** The request **
Show every line that has the string "Blender" in it.

** Exercise inputs **
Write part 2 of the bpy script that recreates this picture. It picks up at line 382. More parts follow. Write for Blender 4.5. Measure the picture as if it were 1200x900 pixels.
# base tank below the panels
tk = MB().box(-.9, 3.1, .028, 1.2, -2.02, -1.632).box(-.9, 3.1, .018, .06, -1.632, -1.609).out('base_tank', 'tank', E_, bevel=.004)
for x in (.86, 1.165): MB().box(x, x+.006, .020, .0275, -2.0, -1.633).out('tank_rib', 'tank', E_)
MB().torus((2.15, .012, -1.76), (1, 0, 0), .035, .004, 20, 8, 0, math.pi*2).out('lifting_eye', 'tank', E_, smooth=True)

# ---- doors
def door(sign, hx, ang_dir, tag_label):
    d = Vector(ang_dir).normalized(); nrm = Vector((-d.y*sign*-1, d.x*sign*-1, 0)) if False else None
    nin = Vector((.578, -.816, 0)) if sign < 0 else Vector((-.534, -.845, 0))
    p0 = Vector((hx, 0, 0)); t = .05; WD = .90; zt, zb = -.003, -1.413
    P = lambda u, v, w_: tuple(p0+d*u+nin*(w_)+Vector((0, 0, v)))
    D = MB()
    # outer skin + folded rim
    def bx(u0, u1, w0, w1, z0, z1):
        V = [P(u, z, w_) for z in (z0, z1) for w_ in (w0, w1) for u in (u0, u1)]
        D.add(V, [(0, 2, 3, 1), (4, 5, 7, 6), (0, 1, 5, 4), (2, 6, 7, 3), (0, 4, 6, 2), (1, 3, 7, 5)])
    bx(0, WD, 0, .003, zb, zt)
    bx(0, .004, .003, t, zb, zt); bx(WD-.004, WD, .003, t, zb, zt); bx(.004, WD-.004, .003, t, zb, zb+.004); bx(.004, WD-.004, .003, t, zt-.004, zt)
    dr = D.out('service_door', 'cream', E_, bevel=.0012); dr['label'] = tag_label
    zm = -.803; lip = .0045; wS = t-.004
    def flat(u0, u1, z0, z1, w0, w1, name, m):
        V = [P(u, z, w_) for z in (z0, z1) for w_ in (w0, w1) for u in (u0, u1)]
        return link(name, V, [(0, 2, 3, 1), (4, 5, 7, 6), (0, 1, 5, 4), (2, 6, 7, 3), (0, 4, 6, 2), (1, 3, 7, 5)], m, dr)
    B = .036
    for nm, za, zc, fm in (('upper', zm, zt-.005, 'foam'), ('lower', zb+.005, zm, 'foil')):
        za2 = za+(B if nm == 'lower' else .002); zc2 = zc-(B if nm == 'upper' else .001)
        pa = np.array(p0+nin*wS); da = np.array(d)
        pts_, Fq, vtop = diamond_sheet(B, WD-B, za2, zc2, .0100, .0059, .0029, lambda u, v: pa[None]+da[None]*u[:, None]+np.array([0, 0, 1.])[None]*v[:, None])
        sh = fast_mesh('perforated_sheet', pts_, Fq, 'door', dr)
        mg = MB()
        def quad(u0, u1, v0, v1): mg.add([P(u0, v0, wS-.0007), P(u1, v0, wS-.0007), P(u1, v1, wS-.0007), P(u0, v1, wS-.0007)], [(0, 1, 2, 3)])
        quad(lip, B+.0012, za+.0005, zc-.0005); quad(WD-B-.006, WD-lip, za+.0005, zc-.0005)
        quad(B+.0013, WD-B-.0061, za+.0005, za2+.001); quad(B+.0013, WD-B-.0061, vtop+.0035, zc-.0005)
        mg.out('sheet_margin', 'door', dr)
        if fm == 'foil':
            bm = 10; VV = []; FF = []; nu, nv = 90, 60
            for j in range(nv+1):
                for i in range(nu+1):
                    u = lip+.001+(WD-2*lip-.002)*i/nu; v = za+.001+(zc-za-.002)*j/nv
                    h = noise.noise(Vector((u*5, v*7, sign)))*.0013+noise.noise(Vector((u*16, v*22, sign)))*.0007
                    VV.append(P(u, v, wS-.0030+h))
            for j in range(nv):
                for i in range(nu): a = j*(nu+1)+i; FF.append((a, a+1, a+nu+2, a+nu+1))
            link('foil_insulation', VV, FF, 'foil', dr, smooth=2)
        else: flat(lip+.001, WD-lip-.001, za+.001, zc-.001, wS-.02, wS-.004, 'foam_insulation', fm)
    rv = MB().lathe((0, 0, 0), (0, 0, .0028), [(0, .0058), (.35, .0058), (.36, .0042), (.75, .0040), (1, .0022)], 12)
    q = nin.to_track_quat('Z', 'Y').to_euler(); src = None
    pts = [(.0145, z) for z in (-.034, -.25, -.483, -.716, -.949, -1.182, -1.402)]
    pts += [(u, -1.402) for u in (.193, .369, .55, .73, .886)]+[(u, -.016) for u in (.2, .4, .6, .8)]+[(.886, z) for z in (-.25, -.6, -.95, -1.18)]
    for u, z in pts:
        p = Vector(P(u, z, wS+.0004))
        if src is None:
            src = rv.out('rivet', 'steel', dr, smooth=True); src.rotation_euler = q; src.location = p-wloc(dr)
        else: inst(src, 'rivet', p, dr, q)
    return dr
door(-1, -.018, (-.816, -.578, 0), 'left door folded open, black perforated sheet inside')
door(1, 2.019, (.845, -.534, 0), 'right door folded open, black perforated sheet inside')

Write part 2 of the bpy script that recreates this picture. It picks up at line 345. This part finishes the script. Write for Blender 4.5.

** Result for this task **
Write part 2 of the bpy script that recreates this picture. It picks up at line 382. More parts follow. Write for Blender 4.5. Measure the picture as if it were 1200x900 pixels.
Write part 2 of the bpy script that recreates this picture. It picks up at line 345. This part finishes the script. Write for Blender 4.5.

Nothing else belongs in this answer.